▸ PROBLEM STATEMENT: Extract each line of the records below that contains the word "Blender".

[Scene modeling code data]
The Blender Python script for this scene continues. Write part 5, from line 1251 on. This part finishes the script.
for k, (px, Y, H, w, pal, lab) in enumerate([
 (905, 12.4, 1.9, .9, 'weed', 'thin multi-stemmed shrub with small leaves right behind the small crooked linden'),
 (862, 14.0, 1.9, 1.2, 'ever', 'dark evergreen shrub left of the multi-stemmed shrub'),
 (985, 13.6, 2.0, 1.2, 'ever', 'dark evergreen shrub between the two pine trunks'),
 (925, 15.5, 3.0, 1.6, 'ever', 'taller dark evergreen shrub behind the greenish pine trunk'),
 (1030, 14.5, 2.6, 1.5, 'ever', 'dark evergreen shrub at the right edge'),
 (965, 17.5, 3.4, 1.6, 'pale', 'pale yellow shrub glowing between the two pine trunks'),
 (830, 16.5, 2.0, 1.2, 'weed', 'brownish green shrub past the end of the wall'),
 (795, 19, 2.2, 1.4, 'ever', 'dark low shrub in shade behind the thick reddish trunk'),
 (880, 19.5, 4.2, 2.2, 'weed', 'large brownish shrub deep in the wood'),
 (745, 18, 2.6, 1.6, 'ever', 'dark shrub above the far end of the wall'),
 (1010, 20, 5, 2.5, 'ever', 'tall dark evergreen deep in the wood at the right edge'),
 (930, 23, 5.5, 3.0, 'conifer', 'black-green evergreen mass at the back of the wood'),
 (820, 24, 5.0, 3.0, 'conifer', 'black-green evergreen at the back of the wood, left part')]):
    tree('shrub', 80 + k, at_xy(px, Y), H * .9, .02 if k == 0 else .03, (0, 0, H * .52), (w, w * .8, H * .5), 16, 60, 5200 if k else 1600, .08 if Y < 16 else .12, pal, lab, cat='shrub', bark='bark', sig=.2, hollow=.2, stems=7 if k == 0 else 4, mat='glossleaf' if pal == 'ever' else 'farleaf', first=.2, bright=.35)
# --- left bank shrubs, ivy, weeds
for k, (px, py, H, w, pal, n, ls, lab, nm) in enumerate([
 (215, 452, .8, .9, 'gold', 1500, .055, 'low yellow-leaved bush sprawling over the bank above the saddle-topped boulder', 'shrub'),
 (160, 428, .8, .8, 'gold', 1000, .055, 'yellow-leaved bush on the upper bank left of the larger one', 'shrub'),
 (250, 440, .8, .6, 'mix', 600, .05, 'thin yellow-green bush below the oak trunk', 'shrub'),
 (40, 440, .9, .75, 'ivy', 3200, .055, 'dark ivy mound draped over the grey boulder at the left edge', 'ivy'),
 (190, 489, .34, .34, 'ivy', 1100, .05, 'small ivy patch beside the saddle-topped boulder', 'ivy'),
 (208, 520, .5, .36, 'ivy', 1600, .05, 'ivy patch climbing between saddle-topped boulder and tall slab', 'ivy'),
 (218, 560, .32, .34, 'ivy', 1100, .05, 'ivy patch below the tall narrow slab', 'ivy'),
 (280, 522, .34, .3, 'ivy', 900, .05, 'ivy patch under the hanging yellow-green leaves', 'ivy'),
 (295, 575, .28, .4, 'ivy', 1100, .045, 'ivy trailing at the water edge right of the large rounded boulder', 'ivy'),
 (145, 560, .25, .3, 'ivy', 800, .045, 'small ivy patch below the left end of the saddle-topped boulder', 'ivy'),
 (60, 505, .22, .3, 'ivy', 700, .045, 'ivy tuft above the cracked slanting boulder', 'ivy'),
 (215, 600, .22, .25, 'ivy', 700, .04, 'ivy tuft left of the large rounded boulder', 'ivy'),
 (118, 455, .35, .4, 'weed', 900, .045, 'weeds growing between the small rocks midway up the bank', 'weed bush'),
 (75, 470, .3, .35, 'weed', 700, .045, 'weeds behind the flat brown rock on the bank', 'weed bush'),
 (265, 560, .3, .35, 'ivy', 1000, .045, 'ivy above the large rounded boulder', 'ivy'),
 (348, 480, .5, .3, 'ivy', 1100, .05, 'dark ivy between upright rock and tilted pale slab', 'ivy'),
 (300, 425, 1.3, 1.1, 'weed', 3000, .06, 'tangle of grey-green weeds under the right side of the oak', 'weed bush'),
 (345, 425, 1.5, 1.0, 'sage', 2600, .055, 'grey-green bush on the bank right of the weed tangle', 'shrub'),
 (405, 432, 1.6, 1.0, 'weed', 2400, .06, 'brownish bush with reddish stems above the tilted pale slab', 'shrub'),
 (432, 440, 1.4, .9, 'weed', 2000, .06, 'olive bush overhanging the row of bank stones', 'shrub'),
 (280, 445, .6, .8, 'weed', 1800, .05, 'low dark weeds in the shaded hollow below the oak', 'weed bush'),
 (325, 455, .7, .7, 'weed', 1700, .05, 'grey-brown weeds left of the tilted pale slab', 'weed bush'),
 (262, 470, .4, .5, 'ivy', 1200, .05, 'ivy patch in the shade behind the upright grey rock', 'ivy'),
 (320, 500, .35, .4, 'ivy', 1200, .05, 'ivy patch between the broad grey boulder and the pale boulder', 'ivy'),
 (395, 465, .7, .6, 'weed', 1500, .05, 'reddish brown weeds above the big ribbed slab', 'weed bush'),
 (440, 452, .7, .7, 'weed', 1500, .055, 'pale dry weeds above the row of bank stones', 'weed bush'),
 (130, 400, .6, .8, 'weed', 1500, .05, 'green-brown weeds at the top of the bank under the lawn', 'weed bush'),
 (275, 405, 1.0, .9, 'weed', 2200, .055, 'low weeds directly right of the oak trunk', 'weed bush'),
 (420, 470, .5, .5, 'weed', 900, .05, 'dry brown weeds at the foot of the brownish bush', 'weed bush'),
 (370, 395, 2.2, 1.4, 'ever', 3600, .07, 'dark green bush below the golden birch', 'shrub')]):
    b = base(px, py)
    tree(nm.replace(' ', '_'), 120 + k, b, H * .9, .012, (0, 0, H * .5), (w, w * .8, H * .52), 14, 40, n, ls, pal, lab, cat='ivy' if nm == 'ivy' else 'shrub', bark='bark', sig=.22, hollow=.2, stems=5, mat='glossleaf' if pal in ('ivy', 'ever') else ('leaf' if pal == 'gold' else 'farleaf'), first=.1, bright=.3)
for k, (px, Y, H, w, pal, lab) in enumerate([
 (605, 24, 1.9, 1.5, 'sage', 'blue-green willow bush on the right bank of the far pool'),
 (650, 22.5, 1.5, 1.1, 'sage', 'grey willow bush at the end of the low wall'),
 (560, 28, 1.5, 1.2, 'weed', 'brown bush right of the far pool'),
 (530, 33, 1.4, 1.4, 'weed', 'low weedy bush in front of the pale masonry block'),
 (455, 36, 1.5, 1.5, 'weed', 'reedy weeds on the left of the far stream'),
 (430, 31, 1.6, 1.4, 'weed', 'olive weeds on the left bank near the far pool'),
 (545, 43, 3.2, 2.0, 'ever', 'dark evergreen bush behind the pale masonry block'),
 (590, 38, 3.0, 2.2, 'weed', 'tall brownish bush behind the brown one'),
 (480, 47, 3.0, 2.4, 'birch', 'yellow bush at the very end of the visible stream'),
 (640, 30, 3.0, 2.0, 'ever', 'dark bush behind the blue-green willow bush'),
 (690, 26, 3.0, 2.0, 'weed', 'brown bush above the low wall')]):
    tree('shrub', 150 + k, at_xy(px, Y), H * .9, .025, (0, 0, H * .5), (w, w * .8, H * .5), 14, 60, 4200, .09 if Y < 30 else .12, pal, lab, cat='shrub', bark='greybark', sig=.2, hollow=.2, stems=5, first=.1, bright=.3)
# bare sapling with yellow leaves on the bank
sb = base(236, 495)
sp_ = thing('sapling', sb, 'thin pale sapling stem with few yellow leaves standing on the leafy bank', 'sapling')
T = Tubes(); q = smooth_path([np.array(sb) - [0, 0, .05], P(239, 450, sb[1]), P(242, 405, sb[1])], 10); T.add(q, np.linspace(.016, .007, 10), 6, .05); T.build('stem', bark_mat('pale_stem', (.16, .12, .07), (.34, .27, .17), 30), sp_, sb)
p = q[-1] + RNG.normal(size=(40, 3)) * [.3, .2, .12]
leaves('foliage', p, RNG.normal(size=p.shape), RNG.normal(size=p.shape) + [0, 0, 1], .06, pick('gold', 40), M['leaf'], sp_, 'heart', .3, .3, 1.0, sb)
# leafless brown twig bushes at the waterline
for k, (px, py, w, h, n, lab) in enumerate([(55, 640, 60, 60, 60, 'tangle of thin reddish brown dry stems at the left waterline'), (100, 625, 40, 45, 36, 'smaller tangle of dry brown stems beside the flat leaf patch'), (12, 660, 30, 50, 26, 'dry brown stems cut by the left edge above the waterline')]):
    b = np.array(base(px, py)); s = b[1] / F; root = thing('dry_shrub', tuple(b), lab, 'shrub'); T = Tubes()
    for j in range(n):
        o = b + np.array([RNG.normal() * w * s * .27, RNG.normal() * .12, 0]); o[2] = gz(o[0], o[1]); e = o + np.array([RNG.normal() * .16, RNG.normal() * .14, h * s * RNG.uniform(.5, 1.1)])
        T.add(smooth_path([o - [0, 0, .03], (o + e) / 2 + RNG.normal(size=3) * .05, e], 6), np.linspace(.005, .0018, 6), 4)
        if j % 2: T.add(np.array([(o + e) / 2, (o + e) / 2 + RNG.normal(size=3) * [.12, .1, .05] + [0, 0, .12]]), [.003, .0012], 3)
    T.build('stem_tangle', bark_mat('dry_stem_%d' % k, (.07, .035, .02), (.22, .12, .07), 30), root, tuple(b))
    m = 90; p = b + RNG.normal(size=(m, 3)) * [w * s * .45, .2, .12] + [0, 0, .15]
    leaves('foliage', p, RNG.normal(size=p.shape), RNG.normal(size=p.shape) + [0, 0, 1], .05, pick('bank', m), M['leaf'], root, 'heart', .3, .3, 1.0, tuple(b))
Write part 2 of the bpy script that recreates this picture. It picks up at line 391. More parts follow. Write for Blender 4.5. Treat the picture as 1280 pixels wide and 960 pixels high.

▸ THE OUTPUT:
The Blender Python script for this scene continues. Write part 5, from line 1251 on. This part finishes the script.
Write part 2 of the bpy script that recreates this picture. It picks up at line 391. More parts follow. Write for Blender 4.5. Treat the picture as 1280 pixels wide and 960 pixels high.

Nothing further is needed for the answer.